Let $D$ be an open subset of $\mathbb{C}$ and $f,g : D \rightarrow \mathbb{C}$ be meromorphic, both having a pole at $z_0$. If I know the Laurent series of $f$ and $g$ around $z_0$, how to calculate the Laurent series of $\frac{f}{g}$ around $z_0$? I made up an example and couldn't transform it into the standard form to see the coefficients. This is my example with $z_0=0$: $$f(z)=z^{-2}+3z+2z^2$$ $$g(z)=z^{-2}+4z+8z^3$$
Further, if $f$ and $g$ have the same principal part (like in my example), then I want to show that $\frac{f}{g}$ doesn't have a principal part. How can I show that?

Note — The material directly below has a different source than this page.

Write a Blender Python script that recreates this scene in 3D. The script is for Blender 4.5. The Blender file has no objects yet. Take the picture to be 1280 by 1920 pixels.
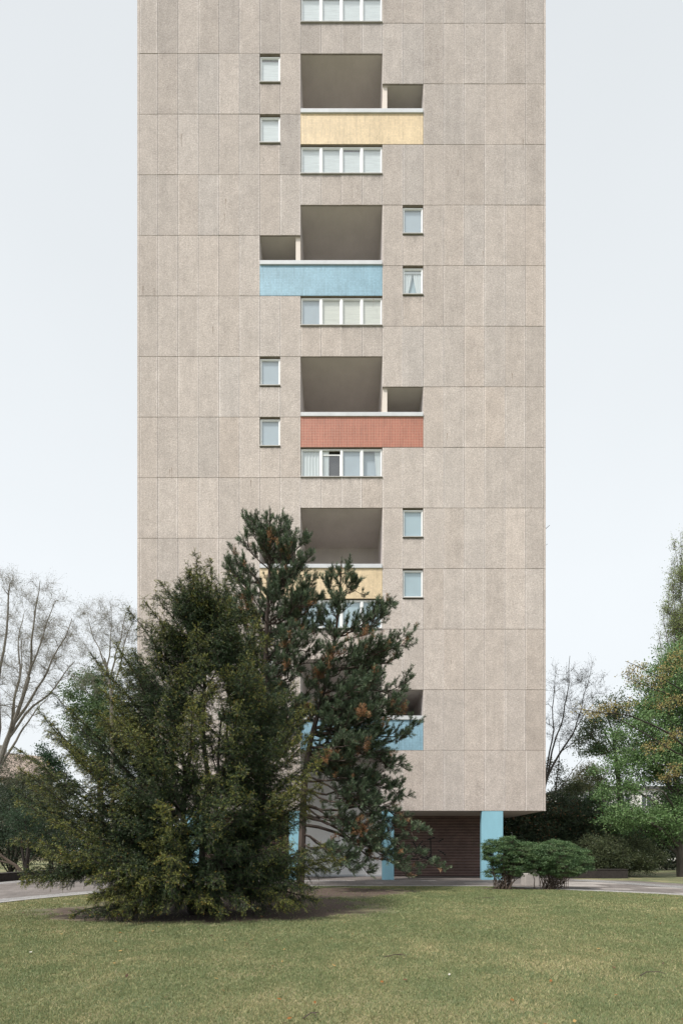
import bpy, bmesh, math, random
import numpy as np
from mathutils import Vector

# ------------------------------------------------------------------ camera, sky, sun, exposure
scene = bpy.context.scene
EYE = 1.39
F = 906.7                       # focal length in pixels of the 1280 px wide photograph
cam_d = bpy.data.cameras.new('camera')
cam = bpy.data.objects.new('camera', cam_d)
scene.collection.objects.link(cam)
cam.location = (0, 0, EYE)
cam.rotation_euler = (math.radians(90), 0, 0)
cam_d.sensor_fit = 'HORIZONTAL'
cam_d.sensor_width = 24.0
cam_d.lens = 17.0
cam_d.shift_y = 635.0 / 1280.0
cam_d.clip_start = 0.05
cam_d.clip_end = 3000
scene.camera = cam

SUN_DIR = Vector((-0.55, -0.50, 1.05)).normalized()      # towards the sun
SUN_EL = math.asin(SUN_DIR.z)
SUN_ROT = math.atan2(SUN_DIR.x, SUN_DIR.y)
world = bpy.data.worlds.new('World')
scene.world = world
world.use_nodes = True
wn = world.node_tree.nodes
wl = world.node_tree.links
bg = wn['Background']
sky = wn.new('ShaderNodeTexSky')
sky.sky_type = 'NISHITA'
sky.sun_disc = False
sky.sun_elevation = SUN_EL
sky.sun_rotation = SUN_ROT
sky.air_density = 1.0
sky.dust_density = 6.0
hz = wn.new('ShaderNodeMix')
hz.data_type = 'RGBA'
hz.inputs['Factor'].default_value = 0.86               # thin white overcast over the blue
hz.inputs['B'].default_value = (8.35, 8.72, 8.92, 1)
wl.new(sky.outputs['Color'], hz.inputs['A'])
tc = wn.new('ShaderNodeTexCoord')
cl = wn.new('ShaderNodeTexNoise')
cl.inputs['Scale'].default_value = 1.6
cl.inputs['Detail'].default_value = 4
wl.new(tc.outputs['Generated'], cl.inputs['Vector'])
clr = wn.new('ShaderNodeMapRange')
clr.inputs['From Min'].default_value = 0.3
clr.inputs['From Max'].default_value = 0.7
clr.inputs['To Min'].default_value = 0.965
clr.inputs['To Max'].default_value = 1.035
wl.new(cl.outputs['Fac'], clr.inputs['Value'])
sz = wn.new('ShaderNodeSeparateXYZ')
wl.new(tc.outputs['Generated'], sz.inputs[0])
zr = wn.new('ShaderNodeMapRange')
zr.inputs['From Min'].default_value = 0.45
zr.inputs['From Max'].default_value = 0.95
zr.inputs['To Min'].default_value = 1.02
zr.inputs['To Max'].default_value = 0.87
wl.new(sz.outputs['Z'], zr.inputs['Value'])
mm = wn.new('ShaderNodeMath')
mm.operation = 'MULTIPLY'
wl.new(clr.outputs['Result'], mm.inputs[0])
wl.new(zr.outputs['Result'], mm.inputs[1])
sc_ = wn.new('ShaderNodeVectorMath')
sc_.operation = 'SCALE'
wl.new(hz.outputs['Result'], sc_.inputs[0])
wl.new(mm.outputs[0], sc_.inputs['Scale'])
wl.new(sc_.outputs['Vector'], bg.inputs['Color'])
bg.inputs['Strength'].default_value = 0.091

sun_d = bpy.data.lights.new('sun', 'SUN')
sun_d.energy = 3.5
sun_d.angle = math.radians(7)
sun_d.color = (1.0, 0.95, 0.88)
sun = bpy.data.objects.new('sun', sun_d)
scene.collection.objects.link(sun)
sun.rotation_euler = (-SUN_DIR).to_track_quat('-Z', 'Y').to_euler()

scene.view_settings.view_transform = 'Standard'
scene.view_settings.look = 'None'
scene.view_settings.exposure = 0.38
scene.view_settings.gamma = 1.0
scene.view_settings.use_curve_mapping = False
scene.cycles.max_bounces = 8
scene.cycles.diffuse_bounces = 4
scene.cycles.transparent_max_bounces = 8
scene.cycles.caustics_reflective = False
scene.cycles.caustics_refractive = False

rng = np.random.default_rng(7)
random.seed(7)
COL = scene.collection


def at(px, py, d):
    """world point seen at photograph pixel (px, py) at distance d in front of the camera"""
    return np.array([(px - 640.0) / F * d, d, EYE + (1595.0 - py) / F * d])


# ------------------------------------------------------------------ materials
def new_mat(name):
    m = bpy.data.materials.new(name)
    m.use_nodes = True
    nt = m.node_tree
    return m, nt.nodes, nt.links, nt.nodes['Principled BSDF']


def ramp(n, stops):
    r = n.new('ShaderNodeValToRGB')
    els = r.color_ramp.elements
    while len(els) < len(stops):
        els.new(0.5)
    for e, (p, c) in zip(els, stops):
        e.position = p
        e.color = (c[0], c[1], c[2], 1)
    return r


def noise(n, l, scale, detail=4, rough=0.6, vec=None, src=None, dist=0.0):
    t = n.new('ShaderNodeTexNoise')
    t.inputs['Scale'].default_value = scale
    t.inputs['Detail'].default_value = detail
    t.inputs['Roughness'].default_value = rough
    t.inputs['Distortion'].default_value = dist
    if src is not None:
        if vec is not None:
            mp = n.new('ShaderNodeMapping')
            mp.inputs['Scale'].default_value = vec
            l.new(src, mp.inputs['Vector'])
            src = mp.outputs['Vector']
        l.new(src, t.inputs['Vector'])
    return t


def mixc(n, l, a, b, fac, mode='MIX'):
    m = n.new('ShaderNodeMix')
    m.data_type = 'RGBA'
    m.blend_type = mode
    for key, v in (('A', a), ('B', b)):
        if isinstance(v, tuple):
            m.inputs[key].default_value = (v[0], v[1], v[2], 1)
        else:
            l.new(v, m.inputs[key])
    if isinstance(fac, (int, float)):
        m.inputs['Factor'].default_value = fac
    else:
        l.new(fac, m.inputs['Factor'])
    return m.outputs['Result']


def geo_pos(n):
    g = n.new('ShaderNodeNewGeometry')
    return g.outputs['Position']


def maprange(n, l, src, a, b, c=0.0, d=1.0):
    m = n.new('ShaderNodeMapRange')
    m.inputs['From Min'].default_value = a
    m.inputs['From Max'].default_value = b
    m.inputs['To Min'].default_value = c
    m.inputs['To Max'].default_value = d
    l.new(src, m.inputs['Value'])
    return m.outputs['Result']


def plain(name, col, rough=0.6, var=0.12, scale=3.0, fine=40.0, bump=0.0, metal=0.0, streak=False):
    m, n, l, b = new_mat(name)
    p = geo_pos(n)
    t = noise(n, l, scale, 5, 0.6, (1, 1, 0.25) if streak else None, p)
    t2 = noise(n, l, fine, 3, 0.6, None, p)
    lo = tuple(c * (1 - var) for c in col)
    hi = tuple(min(1, c * (1 + var)) for c in col)
    r = ramp(n, [(0.3, lo), (0.7, hi)])
    l.new(t.outputs['Fac'], r.inputs['Fac'])
    f2 = maprange(n, l, t2.outputs['Fac'], 0.3, 0.7, 1 - var * 0.5, 1 + var * 0.5)
    vm = n.new('ShaderNodeVectorMath')
    vm.operation = 'SCALE'
    l.new(r.outputs['Color'], vm.inputs[0])
    l.new(f2, vm.inputs['Scale'])
    l.new(vm.outputs['Vector'], b.inputs['Base Color'])
    b.inputs['Roughness'].default_value = rough
    b.inputs['Metallic'].default_value = metal
    if bump:
        bp = n.new('ShaderNodeBump')
        bp.inputs['Strength'].default_value = bump
        bp.inputs['Distance'].default_value = 0.01
        l.new(t2.outputs['Fac'], bp.inputs['Height'])
        l.new(bp.outputs['Normal'], b.inputs['Normal'])
    return m


def concrete_mat():
    """washed-out exposed-aggregate panel; per-panel tone comes from the 'tone' attribute"""
    m, n, l, b = new_mat('aggregate_concrete')
    p = geo_pos(n)
    at_ = n.new('ShaderNodeAttribute')
    at_.attribute_name = 'tone'
    grit = noise(n, l, 34, 2, 0.75, None, p)
    grit2 = noise(n, l, 15, 3, 0.7, None, p)
    blot = noise(n, l, 1.7, 6, 0.65, None, p, 0.6)
    strk = noise(n, l, 2.6, 5, 0.6, (1.6, 1, 0.16), p, 0.3)
    spots = noise(n, l, 9, 4, 0.7, None, p)
    base = ramp(n, [(0.30, (0.340, 0.296, 0.273)), (0.48, (0.475, 0.427, 0.404)), (0.66, (0.608, 0.560, 0.537))])
    l.new(grit.outputs['Fac'], base.inputs['Fac'])
    g2 = maprange(n, l, grit2.outputs['Fac'], 0.3, 0.7, 0.80, 1.20)
    bl = maprange(n, l, blot.outputs['Fac'], 0.32, 0.68, 0.89, 1.08)
    st = maprange(n, l, strk.outputs['Fac'], 0.35, 0.7, 1.03, 0.92)
    sp = maprange(n, l, spots.outputs['Fac'], 0.66, 0.76, 1.0, 0.78)
    cur = base.outputs['Color']
    for f in (g2, bl, st, sp):
        vm = n.new('ShaderNodeVectorMath')
        vm.operation = 'SCALE'
        l.new(cur, vm.inputs[0])
        l.new(f, vm.inputs['Scale'])
        cur = vm.outputs['Vector']
    cur = mixc(n, l, cur, at_.outputs['Color'], 1.0, 'MULTIPLY')
    l.new(cur, b.inputs['Base Color'])
    b.inputs['Roughness'].default_value = 0.95
    bp = n.new('ShaderNodeBump')
    bp.inputs['Strength'].default_value = 0.5
    bp.inputs['Distance'].default_value = 0.012
    l.new(grit.outputs['Fac'], bp.inputs['Height'])
    l.new(bp.outputs['Normal'], b.inputs['Normal'])
    return m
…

Your second question sounds like a use of Morera's Theorem: If a function is analytic on $D$ except a single point $z_0$ where it is continuous, then it is analytic at that point as well.

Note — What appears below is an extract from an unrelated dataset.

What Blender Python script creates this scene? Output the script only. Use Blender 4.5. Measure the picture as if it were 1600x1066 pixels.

So, $f/g$ won't have a principal part at $z_0$ because (with the assumption that they have the same pole of the same order) then the following limit will exist, $$\lim_{z\to z_0} \frac{f}{g} .$$ Like in your example, $$\lim_{z\to 0} \frac{f}{g} =1.$$
Your fist question, about how to find the Lauren series of a quotient, is much more difficult to answer. Typically, special cases are known and techniques are learned, but a general form might prove quite tedious. If you aren't allowing essential singularities, a fairly simple technique can be developed, let $$f(z)=\sum_{k=-n}^\infty a_k (z-z_0)^k\ \ \ \text{and}\ \ \ g(z)=\sum_{k=-m}^\infty b_k (z-z_0)^k,$$ where $a_{-n}$ and $b_{-m}$ are not zero. Then $$(z-z_0)^nf(z)\ \ \ \text{and}\ \ \ (z-z_0)^mg(z)$$ are analytic functions in a neighborhood of $z_0$, that are not zero at $z_0$. Hence, their quotient is an analytic function at $z_0$ and thus a taylor series can be found, like, $$\frac{f(z)}{g(z)}=(z-z_0)^{m-n} \left(\frac{(z-z_0)^nf(z)}{(z-z_0)^mg(z)}\right) = (z-z_0)^{m-n} \sum_{k=0}^\infty \left(\left.\frac{d^k}{dz^k}\frac{(z-z_0)^nf(z)}{(z-z_0)^mg(z)}\right|_{z=z_0}\right)(z-z_0)^k.$$ Hence, $$\frac{f(z)}{g(z)} = \sum_{k=0}^\infty \left(\left.\frac{d^k}{dz^k}\frac{(z-z_0)^nf(z)}{(z-z_0)^mg(z)}\right|_{z=z_0}\right)(z-z_0)^{m-n+k}. $$ So, if you were asked in integrate this, you would simply need to find the $k$ where $m-n+k=-1$ and then use the coefficient at that part and calculate, $$\int_C \frac{f(z)}{g(z)}dz = 2\pi i \cdot \left.\frac{d^{n-m-1}}{dz^{n-m-1}}\frac{(z-z_0)^nf(z)}{(z-z_0)^mg(z)}\right|_{z=z_0}.$$ If you actually calculate this out for specific $n$ and $m$ then you obtain many residue formulas found in textbooks. Take a look at Marsden - Complex Analysis - Page 250, which presents a table dedicated to this very concept.